The clearest signs are easy to spot: Croatians can access crypto through EU-facing exchanges, local services such as Electrocoin, crypto payment rails such as PayCek, and a visible network of Bitcoin ATMs in cities including Zagreb, Split, and Rijeka.
According to Statista estimates, here are Croatia’s crypto adoption rates in 2026:
- Crypto holders in 2026: 183,000 people
- Share of population holding crypto in 2026: ~4.8%
- Total crypto market revenue in 2026: ~$6.5 million

How to Buy Bitcoin in Croatia
Buying Bitcoin in Croatia is usually about one thing first: getting euros onto the right exchange without paying too much in card fees, poor spreads, or awkward conversion costs.
In our testing, the smoothest setup for Croatian users is usually a platform with strong EUR support, reliable SEPA deposits, and a clean withdrawal process back to your own wallet. This is the process we use when testing exchanges from Croatia:
- Pick the platform: An exchange can look good on the homepage and still be a poor fit for Croatia once you reach the deposit screen. If we do not see clear EUR funding, SEPA transfer support, or straightforward card buying for Croatian users, we rule it out quickly.
- Complete KYC: In our checks, approval tends to be fastest when the account name matches the passport or ID exactly, and the selfie is taken in sharp, even lighting. The delays we run into most often are pending verification loops and selfie mismatches.
- Fund the account: We test SEPA deposits first when they are available, because they are usually cheaper than buying Bitcoin directly with a debit card. Card purchases are faster, but the total cost is often higher once you factor in processor fees.

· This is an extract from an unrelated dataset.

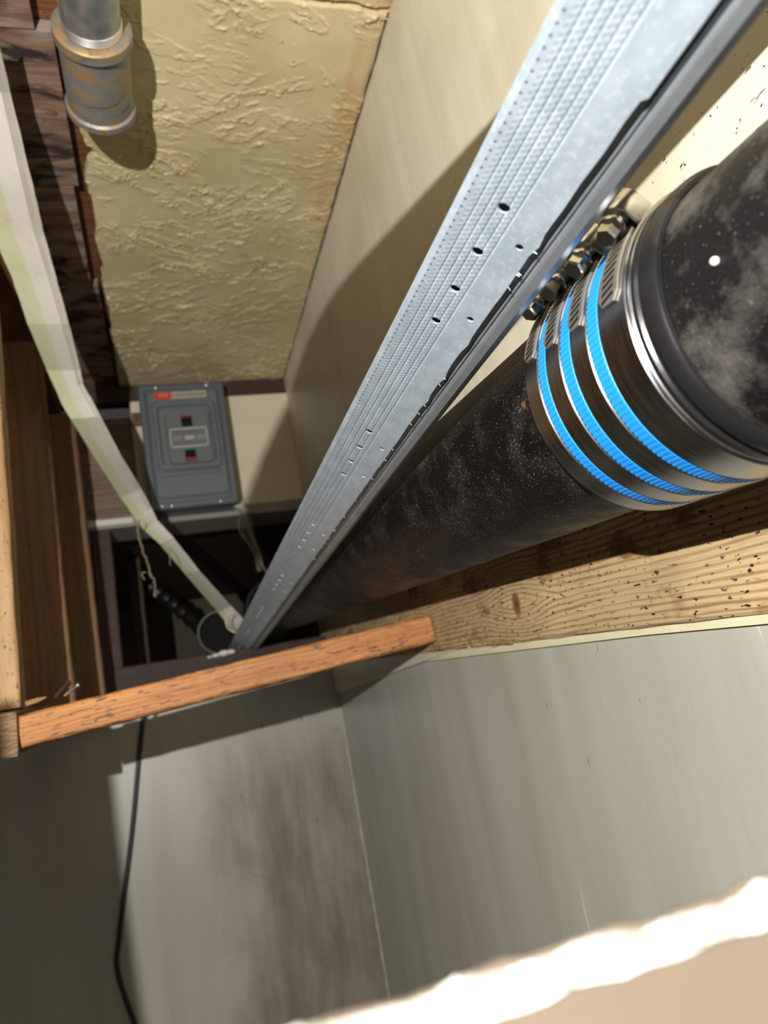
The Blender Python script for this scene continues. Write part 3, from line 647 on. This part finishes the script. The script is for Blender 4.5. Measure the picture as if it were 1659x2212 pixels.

- Buy BTC: If cost matters, we avoid the one-click buy tool. In most apps, the fast purchase flow hides more of the cost inside the spread. We usually move to the spot market, choose the BTC/EUR pair where possible, and place a limit order.
- Withdraw to self-custody: If we are not planning to keep trading, we move the Bitcoin off the exchange and into a wallet we control. Before confirming, we check the wallet address, the network, and the withdrawal fee carefully.
That process gives Croatian users the best chance of completing their first Bitcoin purchase cleanly, with fewer surprises about fees, funding, and withdrawals later.
Final Thoughts
The best crypto exchange in Croatia in 2026 is the one that matches your real use case, not the one with the biggest name.
If you want the strongest all-in-one platform, start with Bybit; if you care more about niche coins, Gate is better; if copy trading is the goal, Binance makes more sense; and if trust, EUR rails, and institutional-grade structure matter most, Kraken is the safer bet.
Before you deposit, check MiCA status, confirm SEPA support, compare the real buy cost on the spot market, and test how easy it is to withdraw euros or crypto, because a smooth exit matters just as much as a smooth first buy.